The European Commission on Friday condemned “those who are importing” the war in Gaza to Europe and will “step up” its protection of Jewish citizens, a Commission spokesperson told Euronews.

The Commission reacted to a recent letter sent by more than 100 European rabbis to President Ursula von der Leyen, warning her that since the Hamas-led 7 October attack against Israel, Europe was encountering “visceral antisemitic hate” and “increased security provisions” were “urgently” needed.

The comments also come after Belgium witnessed unprecedented acts of antisemitic violence, and after a German shopkeeper posted a note banning Jews from entering his shop causing outrage.

“We see a troubling rise of antisemitism, a trend that is entirely unjustifiable,” the Commission spokesperson said, adding: “We stand firmly against all forms of antisemitism. Jewish people must feel safe across Europe.”

The spokesperson said strengthening security of Jewish people would be a “priority” for the Commission, “and we are ready to step up this support.”

Student demonstrations and vandalized graves

On Thursday night, a gathering of centre-right politicians in the city of Liège commemorating the death of Jean Gol, a leading Jewish politician, turned into a fiasco. Belgian media reported that 12 policemen were injured in demonstrations that involved 400 people, many of whom were students who threw firecrackers and rotten apples at the participants, and called them “complicit of genocide” in Gaza.

Meanwhile, a group of unidentified people tagged “Never Again”- a slogan that has long been associated with remembering the Holocaust – on Gol’s grave near Liège, prompting Belgium’s king Philippe to denounce “hatred and antisemitism” as “unacceptable”.

Earlier this week, in the German city of Flensburg, a shopkeeper caused widespread outrage after he placed a note in his shop window reading : “Jews are banned from here! Nothing personal. No antisemitism.

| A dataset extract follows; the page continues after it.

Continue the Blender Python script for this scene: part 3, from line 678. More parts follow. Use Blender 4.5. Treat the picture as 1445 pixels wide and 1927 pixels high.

Just can’t stand you.” The incident sparked outrage on social media, with users saying they felt like they had been transported back to the Nazi era.

Many institutions and anti-defamation NGOs have already sounded the alarm about the intensifying attacks on Jewish communities in Europe since Hamas’ 7 October 2023 attack on southern Israel, when its militants killed around 1,200 people, most of them civilians.

Fears of mass exodus of European Jews

According to UNIA, Belgium’s independent public institution that promotes equality and combats discrimination, 277 people signalled antisemitic acts and 79 investigations were opened in 2024, compared with 59 in 2023.

The Commission has a coordinator on combating antisemitism and adopted its first-ever “EU Strategy on combating antisemitism and fostering Jewish life” in 2021. But the security situation has worsened and many member states have national measures to combat antisemitism.

Among the urgent measures, the European Rabbis cite the need for “increased security provisions” in Jewish places of worship and neighbourhoods; an online reporting mechanism tracking incidents of antisemitism, as well as specific training for police officers “to raise awareness of how to correctly identify and deal with antisemitic and anti-Zionist incidents, and the offenders perpetrating them.”

“Without these actions, we fear that the sense of abandonment felt by Jewish communities towards their governments will reach a critical point and, thereafter, we can expect the beginnings of a mass exodus of European Jews from the communities they have lived in, contributed to and cherished for so long,” the signatories wrote.

“80 years after the liberation of Auschwitz, such an exodus would be a damning indictment of failure,” they added.  

Similar comments were made by Moshe Kantor, the President of the European Jewish Congress, who denounced “a new norm for Jews in Europe” in a recent op-ed for Euronews.

Antisemitism, Kantor said, has gone “far beyond the policies of a government”, and “holding Jews collectively responsible for a conflict thousands of kilometres away.”

“If Jews conclude that their future in Europe is unsafe, the loss will not only be theirs, it will be Europe’s,” he concluded.